Adam Riess is a Bloomberg Distinguished Professor, the Thomas J. Barber Professor in Space Studies at the Krieger School of Arts and Sciences, the Krieger Eisenhower Professor of Physics and Astronomy, a distinguished astronomer at the Space Telescope Science Institute, and a member of the National Academy of Sciences.

He received his bachelor’s degree in physics from the Massachusetts Institute of Technology in 1992 and his PhD from Harvard University in 1996. His research involves measurements of the cosmological framework with supernovae (exploding stars) and Cepheids (pulsating stars). Currently, he leads the SHOES Team in efforts to improve the measurement of the Hubble Constant and the HIgher-z Team to find and measure the most distant type Ia supernovae known to probe the origin of cosmic acceleration.

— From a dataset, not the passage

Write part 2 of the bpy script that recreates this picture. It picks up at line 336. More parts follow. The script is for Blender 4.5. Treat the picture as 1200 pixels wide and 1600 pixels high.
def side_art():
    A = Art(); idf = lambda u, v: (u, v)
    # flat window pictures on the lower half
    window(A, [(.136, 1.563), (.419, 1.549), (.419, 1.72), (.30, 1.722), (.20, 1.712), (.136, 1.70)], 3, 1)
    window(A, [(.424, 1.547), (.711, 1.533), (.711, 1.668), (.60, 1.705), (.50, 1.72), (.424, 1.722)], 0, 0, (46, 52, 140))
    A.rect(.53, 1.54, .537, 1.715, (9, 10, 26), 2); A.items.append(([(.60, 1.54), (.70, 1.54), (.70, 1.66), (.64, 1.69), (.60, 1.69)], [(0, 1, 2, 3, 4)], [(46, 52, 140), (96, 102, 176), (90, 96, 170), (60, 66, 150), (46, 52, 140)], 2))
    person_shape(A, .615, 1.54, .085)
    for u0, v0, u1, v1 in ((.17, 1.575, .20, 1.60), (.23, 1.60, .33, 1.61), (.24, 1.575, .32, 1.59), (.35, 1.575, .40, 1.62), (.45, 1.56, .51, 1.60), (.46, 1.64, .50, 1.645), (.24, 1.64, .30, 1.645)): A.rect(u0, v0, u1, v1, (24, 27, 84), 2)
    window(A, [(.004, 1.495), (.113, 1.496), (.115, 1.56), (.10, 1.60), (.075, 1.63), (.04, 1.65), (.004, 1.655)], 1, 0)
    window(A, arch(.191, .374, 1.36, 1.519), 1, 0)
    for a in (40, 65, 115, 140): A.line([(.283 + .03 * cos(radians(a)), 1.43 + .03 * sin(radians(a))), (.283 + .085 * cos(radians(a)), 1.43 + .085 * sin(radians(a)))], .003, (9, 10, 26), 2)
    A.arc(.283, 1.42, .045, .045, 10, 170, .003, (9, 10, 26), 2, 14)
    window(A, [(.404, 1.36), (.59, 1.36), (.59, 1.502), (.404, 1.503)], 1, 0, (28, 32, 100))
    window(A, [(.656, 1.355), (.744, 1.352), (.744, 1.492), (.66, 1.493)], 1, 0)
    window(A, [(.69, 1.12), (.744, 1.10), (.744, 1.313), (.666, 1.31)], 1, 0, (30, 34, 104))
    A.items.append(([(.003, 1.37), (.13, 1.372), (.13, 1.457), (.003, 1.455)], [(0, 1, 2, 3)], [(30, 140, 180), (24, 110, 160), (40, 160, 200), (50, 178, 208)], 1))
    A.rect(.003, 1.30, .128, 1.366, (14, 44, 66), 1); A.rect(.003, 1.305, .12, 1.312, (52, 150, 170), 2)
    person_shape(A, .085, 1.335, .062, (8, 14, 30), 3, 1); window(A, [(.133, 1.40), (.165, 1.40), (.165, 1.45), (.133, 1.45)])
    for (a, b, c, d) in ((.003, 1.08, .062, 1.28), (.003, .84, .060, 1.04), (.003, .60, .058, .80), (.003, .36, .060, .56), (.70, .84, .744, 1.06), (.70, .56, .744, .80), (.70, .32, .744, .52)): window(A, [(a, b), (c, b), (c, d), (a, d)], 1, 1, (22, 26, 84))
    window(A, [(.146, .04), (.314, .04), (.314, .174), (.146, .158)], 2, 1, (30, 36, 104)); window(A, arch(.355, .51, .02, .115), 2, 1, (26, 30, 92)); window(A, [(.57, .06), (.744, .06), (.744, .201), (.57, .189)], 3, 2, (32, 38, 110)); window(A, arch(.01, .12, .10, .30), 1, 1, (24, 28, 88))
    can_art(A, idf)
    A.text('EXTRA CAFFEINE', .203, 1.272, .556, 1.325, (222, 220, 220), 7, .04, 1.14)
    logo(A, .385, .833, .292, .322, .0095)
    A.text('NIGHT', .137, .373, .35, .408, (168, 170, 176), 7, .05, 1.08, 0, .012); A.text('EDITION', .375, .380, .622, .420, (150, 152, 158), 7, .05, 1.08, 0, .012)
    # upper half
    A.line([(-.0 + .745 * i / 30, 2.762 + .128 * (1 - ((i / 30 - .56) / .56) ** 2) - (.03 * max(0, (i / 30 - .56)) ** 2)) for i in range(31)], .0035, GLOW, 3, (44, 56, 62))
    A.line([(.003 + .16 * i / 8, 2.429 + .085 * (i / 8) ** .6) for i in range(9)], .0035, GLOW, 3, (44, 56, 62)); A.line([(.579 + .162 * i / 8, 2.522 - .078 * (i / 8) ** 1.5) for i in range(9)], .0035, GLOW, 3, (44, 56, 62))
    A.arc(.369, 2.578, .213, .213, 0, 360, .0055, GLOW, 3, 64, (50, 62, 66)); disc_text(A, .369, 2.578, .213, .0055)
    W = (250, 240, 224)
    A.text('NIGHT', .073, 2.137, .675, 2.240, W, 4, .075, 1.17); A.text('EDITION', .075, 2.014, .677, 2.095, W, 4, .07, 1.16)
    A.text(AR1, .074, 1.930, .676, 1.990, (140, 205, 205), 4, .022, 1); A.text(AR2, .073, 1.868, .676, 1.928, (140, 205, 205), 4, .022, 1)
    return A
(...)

In 2011, he was named a co-winner of the Nobel Prize in Physics and was awarded the Albert Einstein Medal for his leadership in the High-z Supernova Search Team’s discovery that the expansion rate of the universe is accelerating, a phenomenon widely attributed to a mysterious, unexplained "dark energy" filling the universe. The discovery was named by Science magazine in 1998 as "the Breakthrough Discovery of the Year." His accomplishments have been recognized with a number of other awards, including a MacArthur Fellowship in 2008, the Gruber Foundation Cosmology Prize in 2007 (shared), and the Shaw Prize in Astronomy in 2006.